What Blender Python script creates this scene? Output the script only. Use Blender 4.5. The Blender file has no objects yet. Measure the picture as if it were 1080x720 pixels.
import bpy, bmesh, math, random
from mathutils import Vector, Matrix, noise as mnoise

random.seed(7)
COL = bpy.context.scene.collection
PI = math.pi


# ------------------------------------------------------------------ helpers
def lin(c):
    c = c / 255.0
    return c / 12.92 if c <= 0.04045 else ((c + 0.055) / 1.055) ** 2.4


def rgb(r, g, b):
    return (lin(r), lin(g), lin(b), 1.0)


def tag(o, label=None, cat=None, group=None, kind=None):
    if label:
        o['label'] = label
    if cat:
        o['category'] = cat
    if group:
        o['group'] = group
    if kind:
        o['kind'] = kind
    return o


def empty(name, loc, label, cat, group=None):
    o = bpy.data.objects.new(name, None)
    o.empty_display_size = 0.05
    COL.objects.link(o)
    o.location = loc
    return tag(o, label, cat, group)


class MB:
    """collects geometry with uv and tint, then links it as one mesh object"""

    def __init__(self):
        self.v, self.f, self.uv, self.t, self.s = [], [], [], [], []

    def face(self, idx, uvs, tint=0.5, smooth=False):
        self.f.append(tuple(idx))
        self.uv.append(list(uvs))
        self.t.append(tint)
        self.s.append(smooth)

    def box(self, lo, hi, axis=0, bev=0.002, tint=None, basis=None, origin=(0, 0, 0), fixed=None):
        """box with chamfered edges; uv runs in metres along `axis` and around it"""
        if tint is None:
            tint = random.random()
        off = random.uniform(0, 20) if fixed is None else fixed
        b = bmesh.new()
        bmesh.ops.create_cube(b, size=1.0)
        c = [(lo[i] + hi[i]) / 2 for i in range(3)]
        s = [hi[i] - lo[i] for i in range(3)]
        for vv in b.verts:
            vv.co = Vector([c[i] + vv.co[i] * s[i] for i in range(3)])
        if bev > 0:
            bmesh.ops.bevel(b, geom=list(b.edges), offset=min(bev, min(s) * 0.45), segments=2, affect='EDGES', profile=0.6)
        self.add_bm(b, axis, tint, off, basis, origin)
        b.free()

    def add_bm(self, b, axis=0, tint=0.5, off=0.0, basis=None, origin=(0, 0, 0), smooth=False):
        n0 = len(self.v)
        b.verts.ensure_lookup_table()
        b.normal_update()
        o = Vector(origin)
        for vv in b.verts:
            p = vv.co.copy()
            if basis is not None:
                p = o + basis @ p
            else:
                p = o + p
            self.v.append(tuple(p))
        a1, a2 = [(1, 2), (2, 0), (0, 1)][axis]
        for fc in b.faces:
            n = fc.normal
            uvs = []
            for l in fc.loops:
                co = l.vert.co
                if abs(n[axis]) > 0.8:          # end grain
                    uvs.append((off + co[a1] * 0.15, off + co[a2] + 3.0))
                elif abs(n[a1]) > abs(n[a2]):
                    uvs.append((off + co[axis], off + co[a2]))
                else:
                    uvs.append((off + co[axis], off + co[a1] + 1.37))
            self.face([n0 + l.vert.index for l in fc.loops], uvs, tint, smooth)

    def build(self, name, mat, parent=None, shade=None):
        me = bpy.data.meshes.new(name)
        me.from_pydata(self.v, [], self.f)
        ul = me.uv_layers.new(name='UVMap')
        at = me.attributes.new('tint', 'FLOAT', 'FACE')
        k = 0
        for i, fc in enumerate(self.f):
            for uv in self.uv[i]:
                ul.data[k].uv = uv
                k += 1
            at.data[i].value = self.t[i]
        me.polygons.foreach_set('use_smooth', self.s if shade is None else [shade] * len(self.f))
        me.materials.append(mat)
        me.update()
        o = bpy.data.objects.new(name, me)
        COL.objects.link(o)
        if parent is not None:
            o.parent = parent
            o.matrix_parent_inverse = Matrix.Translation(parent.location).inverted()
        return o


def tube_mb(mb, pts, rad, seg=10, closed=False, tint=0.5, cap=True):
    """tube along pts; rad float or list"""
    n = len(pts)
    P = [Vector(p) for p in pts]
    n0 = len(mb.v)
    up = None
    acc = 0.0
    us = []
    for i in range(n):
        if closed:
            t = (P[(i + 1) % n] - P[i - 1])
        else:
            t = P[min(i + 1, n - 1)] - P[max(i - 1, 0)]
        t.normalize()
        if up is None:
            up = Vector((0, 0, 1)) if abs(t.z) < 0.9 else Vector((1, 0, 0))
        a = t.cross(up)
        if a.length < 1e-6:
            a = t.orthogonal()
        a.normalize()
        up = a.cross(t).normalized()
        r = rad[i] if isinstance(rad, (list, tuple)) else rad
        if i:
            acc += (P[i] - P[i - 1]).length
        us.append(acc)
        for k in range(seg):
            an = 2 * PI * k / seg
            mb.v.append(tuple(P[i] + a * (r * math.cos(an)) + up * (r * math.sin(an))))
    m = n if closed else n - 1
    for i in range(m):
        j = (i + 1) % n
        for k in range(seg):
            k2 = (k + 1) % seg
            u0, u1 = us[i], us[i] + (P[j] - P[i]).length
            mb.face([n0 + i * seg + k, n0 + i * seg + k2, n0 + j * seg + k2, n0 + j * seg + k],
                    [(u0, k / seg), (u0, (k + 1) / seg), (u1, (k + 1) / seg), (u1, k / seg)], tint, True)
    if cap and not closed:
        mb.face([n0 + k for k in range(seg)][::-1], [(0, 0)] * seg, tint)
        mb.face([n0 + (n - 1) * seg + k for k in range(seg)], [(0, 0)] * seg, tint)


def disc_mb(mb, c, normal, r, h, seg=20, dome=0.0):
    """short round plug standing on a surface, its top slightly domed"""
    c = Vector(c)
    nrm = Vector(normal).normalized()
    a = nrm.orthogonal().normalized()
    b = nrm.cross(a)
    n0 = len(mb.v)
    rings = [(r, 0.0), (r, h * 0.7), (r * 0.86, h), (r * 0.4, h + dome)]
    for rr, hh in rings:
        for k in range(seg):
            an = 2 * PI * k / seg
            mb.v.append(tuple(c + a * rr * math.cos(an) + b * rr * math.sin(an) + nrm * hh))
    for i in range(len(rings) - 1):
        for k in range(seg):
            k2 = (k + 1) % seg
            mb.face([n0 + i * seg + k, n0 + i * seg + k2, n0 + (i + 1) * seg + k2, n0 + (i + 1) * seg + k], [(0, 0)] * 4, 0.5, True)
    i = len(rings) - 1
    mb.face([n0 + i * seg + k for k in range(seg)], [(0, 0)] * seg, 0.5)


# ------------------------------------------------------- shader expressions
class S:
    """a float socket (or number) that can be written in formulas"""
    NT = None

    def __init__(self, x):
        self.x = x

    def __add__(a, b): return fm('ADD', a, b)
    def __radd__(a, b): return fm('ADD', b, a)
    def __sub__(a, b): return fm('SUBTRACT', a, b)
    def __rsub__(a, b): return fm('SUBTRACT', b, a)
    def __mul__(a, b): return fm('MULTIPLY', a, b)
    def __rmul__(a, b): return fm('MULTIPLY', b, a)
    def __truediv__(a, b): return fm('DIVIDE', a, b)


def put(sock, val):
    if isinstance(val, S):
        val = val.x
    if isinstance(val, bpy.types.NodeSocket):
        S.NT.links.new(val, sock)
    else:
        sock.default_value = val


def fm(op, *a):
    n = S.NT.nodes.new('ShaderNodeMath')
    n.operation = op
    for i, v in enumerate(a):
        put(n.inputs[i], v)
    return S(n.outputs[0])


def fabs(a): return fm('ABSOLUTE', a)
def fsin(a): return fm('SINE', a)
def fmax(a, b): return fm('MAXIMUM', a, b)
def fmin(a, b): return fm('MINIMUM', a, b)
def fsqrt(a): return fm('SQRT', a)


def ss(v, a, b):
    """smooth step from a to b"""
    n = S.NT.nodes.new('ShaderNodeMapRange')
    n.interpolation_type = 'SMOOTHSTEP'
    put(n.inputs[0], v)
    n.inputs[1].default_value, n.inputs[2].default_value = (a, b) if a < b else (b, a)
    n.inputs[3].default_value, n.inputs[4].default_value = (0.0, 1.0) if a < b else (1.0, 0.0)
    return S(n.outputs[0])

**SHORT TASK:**
Print, please, the lines above from the very first through the one that holds "self.s.append(smooth)", both included, word for word and with nothing else.

**SOLUTION:**
What Blender Python script creates this scene? Output the script only. Use Blender 4.5. The Blender file has no objects yet. Measure the picture as if it were 1080x720 pixels.
import bpy, bmesh, math, random
from mathutils import Vector, Matrix, noise as mnoise

random.seed(7)
COL = bpy.context.scene.collection
PI = math.pi


# ------------------------------------------------------------------ helpers
def lin(c):
    c = c / 255.0
    return c / 12.92 if c <= 0.04045 else ((c + 0.055) / 1.055) ** 2.4


def rgb(r, g, b):
    return (lin(r), lin(g), lin(b), 1.0)


def tag(o, label=None, cat=None, group=None, kind=None):
    if label:
        o['label'] = label
    if cat:
        o['category'] = cat
    if group:
        o['group'] = group
    if kind:
        o['kind'] = kind
    return o


def empty(name, loc, label, cat, group=None):
    o = bpy.data.objects.new(name, None)
    o.empty_display_size = 0.05
    COL.objects.link(o)
    o.location = loc
    return tag(o, label, cat, group)


class MB:
    """collects geometry with uv and tint, then links it as one mesh object"""

    def __init__(self):
        self.v, self.f, self.uv, self.t, self.s = [], [], [], [], []

    def face(self, idx, uvs, tint=0.5, smooth=False):
        self.f.append(tuple(idx))
        self.uv.append(list(uvs))
        self.t.append(tint)
        self.s.append(smooth)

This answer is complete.